What brought the two of you together?
I'm not trying to be nosy, just really really curious! These things fascinate me.
Marriage is awesome, but it definitely takes a lot of work. A lot of people think that once you're married there are less fights and disagreements and that everything is sunshine and lollipops, but my husband and i have our fair share of fights. But we always manage to work them out and afterward there's this feeling of bliss. I'm not being dramatic either, it really feels so awesome once we've gotten over an argument.
As for how we were brought together, well, we both had happened to sign up for a dating site at the same time. I saw his profile and it seemed to be exactly what i was looking for so I sent him a message, which is insanely out of character for me.

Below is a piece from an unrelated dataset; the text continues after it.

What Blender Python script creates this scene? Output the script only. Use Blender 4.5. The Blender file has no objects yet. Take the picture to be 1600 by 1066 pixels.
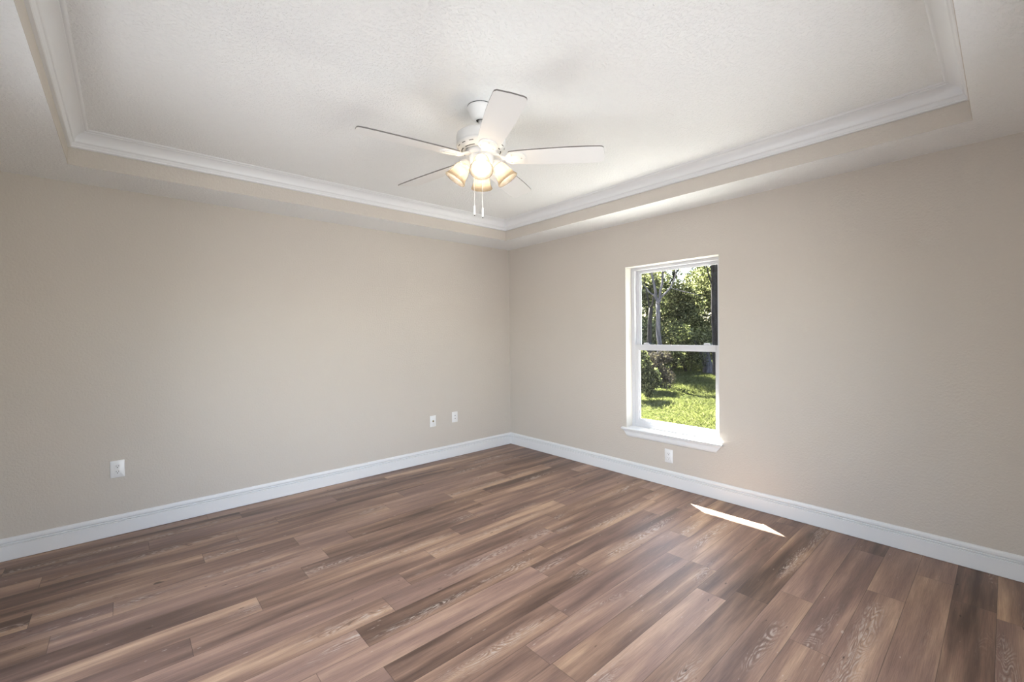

He wrote back, we started e-mailing, then talking on the phone for a few months and then we finally met. I was living back in my hometown at the time and he was in school in NY so I went to NY to see him (since I have a bunch of friends there). We went on three dates in the 4 and a half days that I was there. After the third, I'm pretty sure I knew he was the one... or at least that he had a lot of potential to be.
Man, I hear you about New York. Move out here to Northern California. It's much nicer.
And I hear you about Purim. I remember feeling that way, too. All I can say is, dream big. Do what you find meaningful. Take risks. God doesn't want you to be bored. This religion is for you to take and do what you want with.
candy man - yeah, my husband and I realized that we should have just dressed up and baked hamentashen. instead we just focused on the fact that purim was on a friday, we were in ny and away from our family. Next year though, it'll be totally different -- we'll be out of ny! woohoo!!!
"This religion is for you to take and do what you want with."
pfffff
and after i finish smirking, i may just shed a tear.